Robert Rowthorn, professor of economics at the University of Cambridge, said in a foreword to the report: “The present system feeds on itself – the more money is spent on subsidising lone parents, the greater incentive there is for couples to break up.”

He claimed that Britain would soon be the “lone parent capital of the world.”

Kirby’s report showed how “present policies penalise intact families and subsidise lone parenthood on a scale that is not widely appreciated,” he said.

The report found that lone parents receive average tax credit and benefit payments five times larger than couple households.

It concluded: “In order to rebuild family life and cut welfare dependency, Britain must learn some of the lessons of US welfare reform. The bias against two-parent families must be removed and a transparent system of genuine tax allowances introduced to replace the complex, expensive and unfair tax credit system.

“Welfare support should be limited to short-term relief of hardship. When assessing a family’s needs, both parents should be involved in that assessment, regardless of whether they are living together or not.”

‘Selective and misleading’
The Treasury responded that the income quoted for “Mr and Mrs Average” was lower than the actual average for two-parent families, and appeared to have been set deliberately at the exact cut-off point for a tax credit, according to a report in the Guardian.

Their mortgage, as a proportion of their income, was also far above the average – inflating their estimated mortgage payments by as much as £65 a week, a spokesman said.
“This analysis by Ruth Lea’s lobby group is predictably selective and misleading. It is simply nonsense that the government encourages people to remain on welfare. In reality, we have created 2m new jobs since 1997, and as a result of the new support we have put in place, the number of lone parents in employment has increased by 40% since 1997,” he added.

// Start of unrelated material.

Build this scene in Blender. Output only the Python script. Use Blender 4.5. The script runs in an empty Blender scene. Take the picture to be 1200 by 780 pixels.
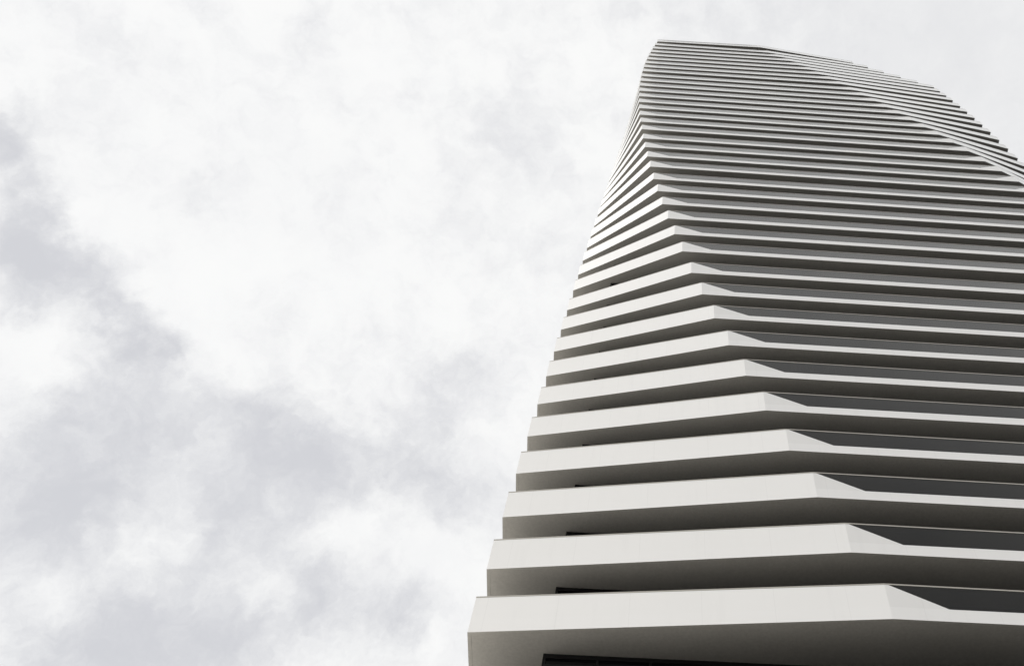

Kate Green, chief executive of the Child Poverty Action Group, said: “Just over half of the children living in lone parents families live in income poverty in Britain today compared to a fifth of the children living in couple families.

“The implication of this report, that the benefits and tax credit system ought to specifically favour couples with children, would increase child poverty and hit the poorest children hardest. We welcome any system where the needs of the poorest children are put first and this should continue.”